When you’ve lived through the years that a writer covers, the words on the page and the mental images that go along with it remind you of those times. You re-enter that period with your memories.
Both books I reread center on sports: “Behind the Mask” by Bill Freehan, and “Paper Lion” by George Plimpton. Plimpton’s penned his in 1966 and Freehan wrote his in 1969.
Given the baseball (Freehan) and football (Plimpton) subjects of the respective books, you wouldn’t think the memories they dredged up go far beyond the lines. But they do because like any good read, they make you pause and consider more than the action itself. Neither author started his project with that goal, I’m confident.
Instead, Freehan wanted to give his catcher’s view of the Detroit Tigers the year after they won the World Series and Denny McClain racked up 31 victories as a pitcher. Plimpton’s goal was odder: He chose to quarterback the Detroit Lions, probably first foray in modern (depending on how you now choose to define “modern”) history into experiential journalism. Today, you see imbedded journalists all over the world, and reporters taking on insider jobs and coming back to write about their experiences. But back in the 1960s, what Plimpton did was pure novelty, and he did it to find out what football felt like firsthand and relay it an audience.

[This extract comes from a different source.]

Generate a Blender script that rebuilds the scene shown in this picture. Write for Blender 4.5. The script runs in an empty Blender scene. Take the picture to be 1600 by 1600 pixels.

Plimpton and Freehan both captured that rawness of their on-the-spot view of pro football and baseball. The warts, the statements players made with no worry about consequences, team camaraderie, race relations, the battle with between owners and players over wages all come to the forefront in both books. You feel the era and see the seeds being planted that led to the mega-media enterprise most professional sports now occupy in the eyes of much of the public.
It’s easy to say it was a simpler time in the 1960s. Reporters were not hanging over every word, cameras in the players’ faces, commentators waiting to turn the shortest statement or captured video into an “incident” that becomes news.
Instead, both books give you unconstrained behind-the-scenes quotes and some wild stuff that went on in the days before Twitter and Instagram. Players today probably still engage in similar behaviors, but the microscope is so heavily focused on their activities that the slightest deviation from what a player is “supposed” to do gets massive coverage, which in turns ratchets down some of the amusing and idiosyncratic behaviors that can be so fun to read about in sports. Just ask Johny Manziel. You get caught doing anything “different” and you have a ton of explaining to do.
We’ve lost something in the ensuing years, and it saddens me in many ways. You don’t hear about the joking or pranksters, the frank discussions that do occur between teammates, something that bonds them on and off the field. We don’t hear about guys like Alex Karras, who had an incredible sense of humor, and kept his teammates loose with goofy stuff he did.
I’m not sure pro athletes get to be themselves these days unless they keep a tremendously low profile. There’s nothing wrong with that, but the ice they skate on is much thinner in 2015 than 1969.
I wouldn’t trade my flat screen for a black and white 12-inch TV screen. But I would trade the non-stop chatter and useless banter for just being able to watch the guys play without distractions. We can’t go back.